RECORD EXCERPTS:
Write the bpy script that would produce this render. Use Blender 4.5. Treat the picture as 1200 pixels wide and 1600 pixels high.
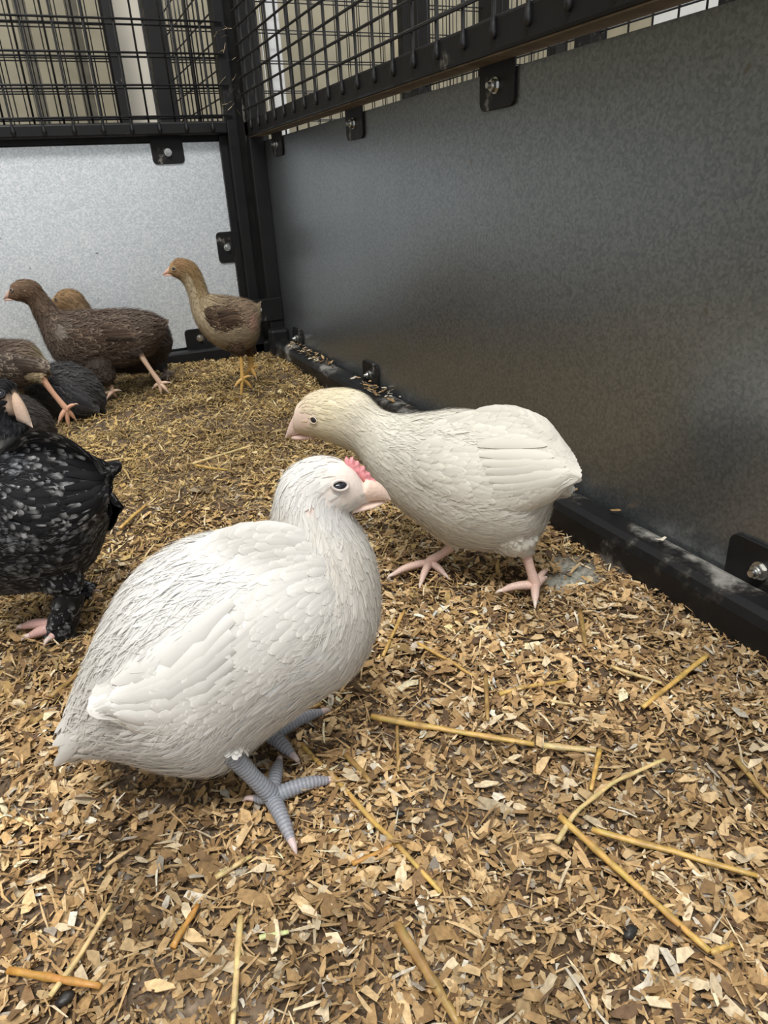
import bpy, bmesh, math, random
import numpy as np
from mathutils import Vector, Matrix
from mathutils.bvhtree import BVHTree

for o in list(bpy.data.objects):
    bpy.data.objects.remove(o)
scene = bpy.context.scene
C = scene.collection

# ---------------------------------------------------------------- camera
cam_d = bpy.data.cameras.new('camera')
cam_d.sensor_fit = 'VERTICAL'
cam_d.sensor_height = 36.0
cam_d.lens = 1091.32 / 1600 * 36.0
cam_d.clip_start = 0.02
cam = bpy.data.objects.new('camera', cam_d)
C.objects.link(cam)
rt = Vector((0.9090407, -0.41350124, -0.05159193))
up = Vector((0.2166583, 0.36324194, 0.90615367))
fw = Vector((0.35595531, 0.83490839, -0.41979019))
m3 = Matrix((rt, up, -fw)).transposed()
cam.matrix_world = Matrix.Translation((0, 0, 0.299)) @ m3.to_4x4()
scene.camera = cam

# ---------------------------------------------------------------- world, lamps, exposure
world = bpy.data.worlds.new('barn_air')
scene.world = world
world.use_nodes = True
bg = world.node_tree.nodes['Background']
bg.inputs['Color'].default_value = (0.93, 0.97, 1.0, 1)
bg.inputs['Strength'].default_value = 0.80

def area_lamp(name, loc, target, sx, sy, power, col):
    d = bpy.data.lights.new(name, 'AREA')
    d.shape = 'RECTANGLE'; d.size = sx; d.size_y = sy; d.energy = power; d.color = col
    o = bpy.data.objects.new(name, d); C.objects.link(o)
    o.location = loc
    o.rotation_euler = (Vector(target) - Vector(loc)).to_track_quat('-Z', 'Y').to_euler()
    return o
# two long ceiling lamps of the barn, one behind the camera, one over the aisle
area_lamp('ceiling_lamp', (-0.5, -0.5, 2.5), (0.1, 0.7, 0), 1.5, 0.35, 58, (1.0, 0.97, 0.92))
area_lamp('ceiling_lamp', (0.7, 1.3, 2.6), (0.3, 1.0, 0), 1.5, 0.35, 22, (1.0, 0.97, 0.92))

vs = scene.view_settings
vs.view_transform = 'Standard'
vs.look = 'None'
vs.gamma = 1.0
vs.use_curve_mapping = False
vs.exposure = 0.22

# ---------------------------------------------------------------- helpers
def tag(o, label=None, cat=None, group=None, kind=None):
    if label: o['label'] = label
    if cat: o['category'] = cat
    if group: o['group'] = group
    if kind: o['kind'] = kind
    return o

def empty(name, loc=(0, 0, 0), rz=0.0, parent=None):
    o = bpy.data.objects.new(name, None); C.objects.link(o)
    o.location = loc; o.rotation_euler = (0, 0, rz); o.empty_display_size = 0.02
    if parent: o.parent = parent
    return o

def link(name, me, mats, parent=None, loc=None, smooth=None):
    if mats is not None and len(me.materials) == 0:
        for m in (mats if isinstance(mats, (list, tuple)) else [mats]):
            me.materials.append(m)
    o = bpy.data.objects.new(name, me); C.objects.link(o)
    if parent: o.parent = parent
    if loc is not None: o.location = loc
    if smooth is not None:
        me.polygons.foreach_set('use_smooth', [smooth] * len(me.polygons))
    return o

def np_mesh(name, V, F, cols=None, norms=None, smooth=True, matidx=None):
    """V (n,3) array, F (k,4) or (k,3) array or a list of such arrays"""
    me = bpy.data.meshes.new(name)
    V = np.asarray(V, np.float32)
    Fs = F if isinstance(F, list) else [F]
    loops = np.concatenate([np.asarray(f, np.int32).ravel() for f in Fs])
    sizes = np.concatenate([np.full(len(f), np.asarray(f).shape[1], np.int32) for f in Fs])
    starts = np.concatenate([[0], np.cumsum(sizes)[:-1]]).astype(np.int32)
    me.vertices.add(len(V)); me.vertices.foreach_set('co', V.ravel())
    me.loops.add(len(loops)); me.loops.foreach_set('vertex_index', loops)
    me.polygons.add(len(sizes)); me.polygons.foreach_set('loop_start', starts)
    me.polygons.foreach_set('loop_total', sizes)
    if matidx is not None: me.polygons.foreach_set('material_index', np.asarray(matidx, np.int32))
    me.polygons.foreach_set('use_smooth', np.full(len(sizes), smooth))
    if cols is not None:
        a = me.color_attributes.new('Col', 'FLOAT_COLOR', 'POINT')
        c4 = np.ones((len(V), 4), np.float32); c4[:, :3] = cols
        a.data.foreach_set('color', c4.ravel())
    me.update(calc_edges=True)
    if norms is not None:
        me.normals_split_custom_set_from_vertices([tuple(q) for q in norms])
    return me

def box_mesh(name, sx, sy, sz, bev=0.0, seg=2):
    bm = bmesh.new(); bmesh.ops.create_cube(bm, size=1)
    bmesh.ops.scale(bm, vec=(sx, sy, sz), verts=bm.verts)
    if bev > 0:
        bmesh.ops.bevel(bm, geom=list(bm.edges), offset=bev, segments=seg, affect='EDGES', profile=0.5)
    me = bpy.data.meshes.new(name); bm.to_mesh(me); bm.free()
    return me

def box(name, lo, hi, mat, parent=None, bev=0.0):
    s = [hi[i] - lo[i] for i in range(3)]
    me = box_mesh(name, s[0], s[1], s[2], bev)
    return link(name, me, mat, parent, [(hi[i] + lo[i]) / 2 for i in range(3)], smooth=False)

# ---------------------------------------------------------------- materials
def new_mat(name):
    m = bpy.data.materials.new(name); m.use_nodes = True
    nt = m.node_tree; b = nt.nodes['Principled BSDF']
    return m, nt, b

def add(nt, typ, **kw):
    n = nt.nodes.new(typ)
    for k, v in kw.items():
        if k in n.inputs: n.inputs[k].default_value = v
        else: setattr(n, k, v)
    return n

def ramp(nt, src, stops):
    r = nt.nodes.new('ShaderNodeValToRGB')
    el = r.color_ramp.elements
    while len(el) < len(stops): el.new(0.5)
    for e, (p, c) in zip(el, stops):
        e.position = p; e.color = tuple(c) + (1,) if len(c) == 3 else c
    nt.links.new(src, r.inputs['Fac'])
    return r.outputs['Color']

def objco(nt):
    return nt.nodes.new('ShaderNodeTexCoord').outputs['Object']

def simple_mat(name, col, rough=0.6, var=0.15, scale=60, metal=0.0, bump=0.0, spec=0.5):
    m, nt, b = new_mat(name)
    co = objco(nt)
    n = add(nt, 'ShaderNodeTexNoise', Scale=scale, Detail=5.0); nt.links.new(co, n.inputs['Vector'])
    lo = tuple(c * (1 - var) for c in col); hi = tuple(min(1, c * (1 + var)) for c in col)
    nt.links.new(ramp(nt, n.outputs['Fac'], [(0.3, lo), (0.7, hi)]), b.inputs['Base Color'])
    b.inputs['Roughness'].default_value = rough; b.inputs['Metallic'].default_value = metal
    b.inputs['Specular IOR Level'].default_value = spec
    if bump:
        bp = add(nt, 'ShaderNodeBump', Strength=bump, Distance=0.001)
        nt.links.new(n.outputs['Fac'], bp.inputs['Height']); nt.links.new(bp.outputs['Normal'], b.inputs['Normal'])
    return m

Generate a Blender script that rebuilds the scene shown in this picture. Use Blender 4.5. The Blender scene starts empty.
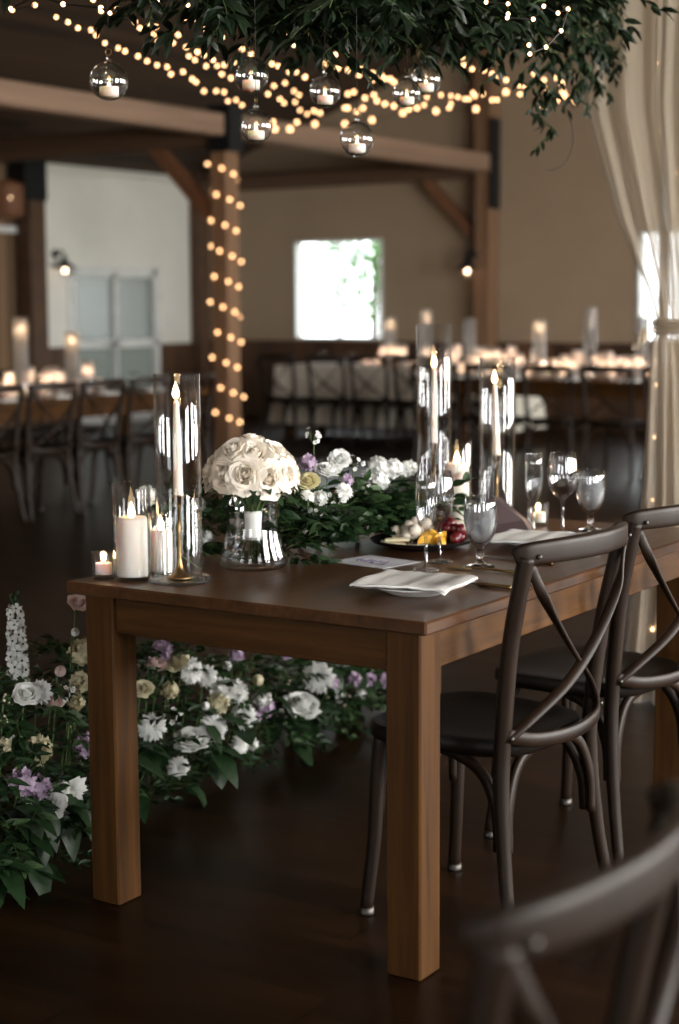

DIRECTIONS FOR THIS TASK: Pictures stay out; reproduce every line of the records exactly.

EXPECTED ANSWER:
Write the bpy script that would produce this render. Use Blender 4.5. Treat the picture as 1200 pixels wide and 1600 pixels high.
import bpy, bmesh, math, random
import numpy as np
from mathutils import Vector, Matrix
from mathutils.bvhtree import BVHTree

for o in list(bpy.data.objects):
    bpy.data.objects.remove(o)
scene = bpy.context.scene
C = scene.collection

# ---------------------------------------------------------------- camera
cam_d = bpy.data.cameras.new('camera')
cam_d.sensor_fit = 'VERTICAL'
cam_d.sensor_height = 36.0
cam_d.lens = 1091.32 / 1600 * 36.0
cam_d.clip_start = 0.02
cam = bpy.data.objects.new('camera', cam_d)
C.objects.link(cam)
rt = Vector((0.9090407, -0.41350124, -0.05159193))
up = Vector((0.2166583, 0.36324194, 0.90615367))
fw = Vector((0.35595531, 0.83490839, -0.41979019))
m3 = Matrix((rt, up, -fw)).transposed()
cam.matrix_world = Matrix.Translation((0, 0, 0.299)) @ m3.to_4x4()
scene.camera = cam

# ---------------------------------------------------------------- world, lamps, exposure
world = bpy.data.worlds.new('barn_air')
scene.world = world
world.use_nodes = True
bg = world.node_tree.nodes['Background']
bg.inputs['Color'].default_value = (0.93, 0.97, 1.0, 1)
bg.inputs['Strength'].default_value = 0.80

def area_lamp(name, loc, target, sx, sy, power, col):
    d = bpy.data.lights.new(name, 'AREA')
    d.shape = 'RECTANGLE'; d.size = sx; d.size_y = sy; d.energy = power; d.color = col
    o = bpy.data.objects.new(name, d); C.objects.link(o)
    o.location = loc
    o.rotation_euler = (Vector(target) - Vector(loc)).to_track_quat('-Z', 'Y').to_euler()
    return o
# two long ceiling lamps of the barn, one behind the camera, one over the aisle
area_lamp('ceiling_lamp', (-0.5, -0.5, 2.5), (0.1, 0.7, 0), 1.5, 0.35, 58, (1.0, 0.97, 0.92))
area_lamp('ceiling_lamp', (0.7, 1.3, 2.6), (0.3, 1.0, 0), 1.5, 0.35, 22, (1.0, 0.97, 0.92))

vs = scene.view_settings
vs.view_transform = 'Standard'
vs.look = 'None'
vs.gamma = 1.0
vs.use_curve_mapping = False
vs.exposure = 0.22

# ---------------------------------------------------------------- helpers
def tag(o, label=None, cat=None, group=None, kind=None):
    if label: o['label'] = label
    if cat: o['category'] = cat
    if group: o['group'] = group
    if kind: o['kind'] = kind
    return o

def empty(name, loc=(0, 0, 0), rz=0.0, parent=None):
    o = bpy.data.objects.new(name, None); C.objects.link(o)
    o.location = loc; o.rotation_euler = (0, 0, rz); o.empty_display_size = 0.02
    if parent: o.parent = parent
    return o

def link(name, me, mats, parent=None, loc=None, smooth=None):
    if mats is not None and len(me.materials) == 0:
        for m in (mats if isinstance(mats, (list, tuple)) else [mats]):
            me.materials.append(m)
    o = bpy.data.objects.new(name, me); C.objects.link(o)
    if parent: o.parent = parent
    if loc is not None: o.location = loc
    if smooth is not None:
        me.polygons.foreach_set('use_smooth', [smooth] * len(me.polygons))
    return o

def np_mesh(name, V, F, cols=None, norms=None, smooth=True, matidx=None):
    """V (n,3) array, F (k,4) or (k,3) array or a list of such arrays"""
    me = bpy.data.meshes.new(name)
    V = np.asarray(V, np.float32)
    Fs = F if isinstance(F, list) else [F]
    loops = np.concatenate([np.asarray(f, np.int32).ravel() for f in Fs])
    sizes = np.concatenate([np.full(len(f), np.asarray(f).shape[1], np.int32) for f in Fs])
    starts = np.concatenate([[0], np.cumsum(sizes)[:-1]]).astype(np.int32)
    me.vertices.add(len(V)); me.vertices.foreach_set('co', V.ravel())
    me.loops.add(len(loops)); me.loops.foreach_set('vertex_index', loops)
    me.polygons.add(len(sizes)); me.polygons.foreach_set('loop_start', starts)
    me.polygons.foreach_set('loop_total', sizes)
    if matidx is not None: me.polygons.foreach_set('material_index', np.asarray(matidx, np.int32))
    me.polygons.foreach_set('use_smooth', np.full(len(sizes), smooth))
    if cols is not None:
        a = me.color_attributes.new('Col', 'FLOAT_COLOR', 'POINT')
        c4 = np.ones((len(V), 4), np.float32); c4[:, :3] = cols
        a.data.foreach_set('color', c4.ravel())
    me.update(calc_edges=True)
    if norms is not None:
        me.normals_split_custom_set_from_vertices([tuple(q) for q in norms])
    return me

def box_mesh(name, sx, sy, sz, bev=0.0, seg=2):
    bm = bmesh.new(); bmesh.ops.create_cube(bm, size=1)
    bmesh.ops.scale(bm, vec=(sx, sy, sz), verts=bm.verts)
    if bev > 0:
        bmesh.ops.bevel(bm, geom=list(bm.edges), offset=bev, segments=seg, affect='EDGES', profile=0.5)
    me = bpy.data.meshes.new(name); bm.to_mesh(me); bm.free()
    return me

def box(name, lo, hi, mat, parent=None, bev=0.0):
    s = [hi[i] - lo[i] for i in range(3)]
    me = box_mesh(name, s[0], s[1], s[2], bev)
    return link(name, me, mat, parent, [(hi[i] + lo[i]) / 2 for i in range(3)], smooth=False)

# ---------------------------------------------------------------- materials
def new_mat(name):
    m = bpy.data.materials.new(name); m.use_nodes = True
    nt = m.node_tree; b = nt.nodes['Principled BSDF']
    return m, nt, b

def add(nt, typ, **kw):
    n = nt.nodes.new(typ)
    for k, v in kw.items():
        if k in n.inputs: n.inputs[k].default_value = v
        else: setattr(n, k, v)
    return n

def ramp(nt, src, stops):
    r = nt.nodes.new('ShaderNodeValToRGB')
    el = r.color_ramp.elements
    while len(el) < len(stops): el.new(0.5)
    for e, (p, c) in zip(el, stops):
        e.position = p; e.color = tuple(c) + (1,) if len(c) == 3 else c
    nt.links.new(src, r.inputs['Fac'])
    return r.outputs['Color']

def objco(nt):
    return nt.nodes.new('ShaderNodeTexCoord').outputs['Object']

def simple_mat(name, col, rough=0.6, var=0.15, scale=60, metal=0.0, bump=0.0, spec=0.5):
    m, nt, b = new_mat(name)
    co = objco(nt)
    n = add(nt, 'ShaderNodeTexNoise', Scale=scale, Detail=5.0); nt.links.new(co, n.inputs['Vector'])
    lo = tuple(c * (1 - var) for c in col); hi = tuple(min(1, c * (1 + var)) for c in col)
    nt.links.new(ramp(nt, n.outputs['Fac'], [(0.3, lo), (0.7, hi)]), b.inputs['Base Color'])
    b.inputs['Roughness'].default_value = rough; b.inputs['Metallic'].default_value = metal
    b.inputs['Specular IOR Level'].default_value = spec
    if bump:
        bp = add(nt, 'ShaderNodeBump', Strength=bump, Distance=0.001)
        nt.links.new(n.outputs['Fac'], bp.inputs['Height']); nt.links.new(bp.outputs['Normal'], b.inputs['Normal'])
    return m

Generate a Blender script that rebuilds the scene shown in this picture. Use Blender 4.5. The Blender scene starts empty.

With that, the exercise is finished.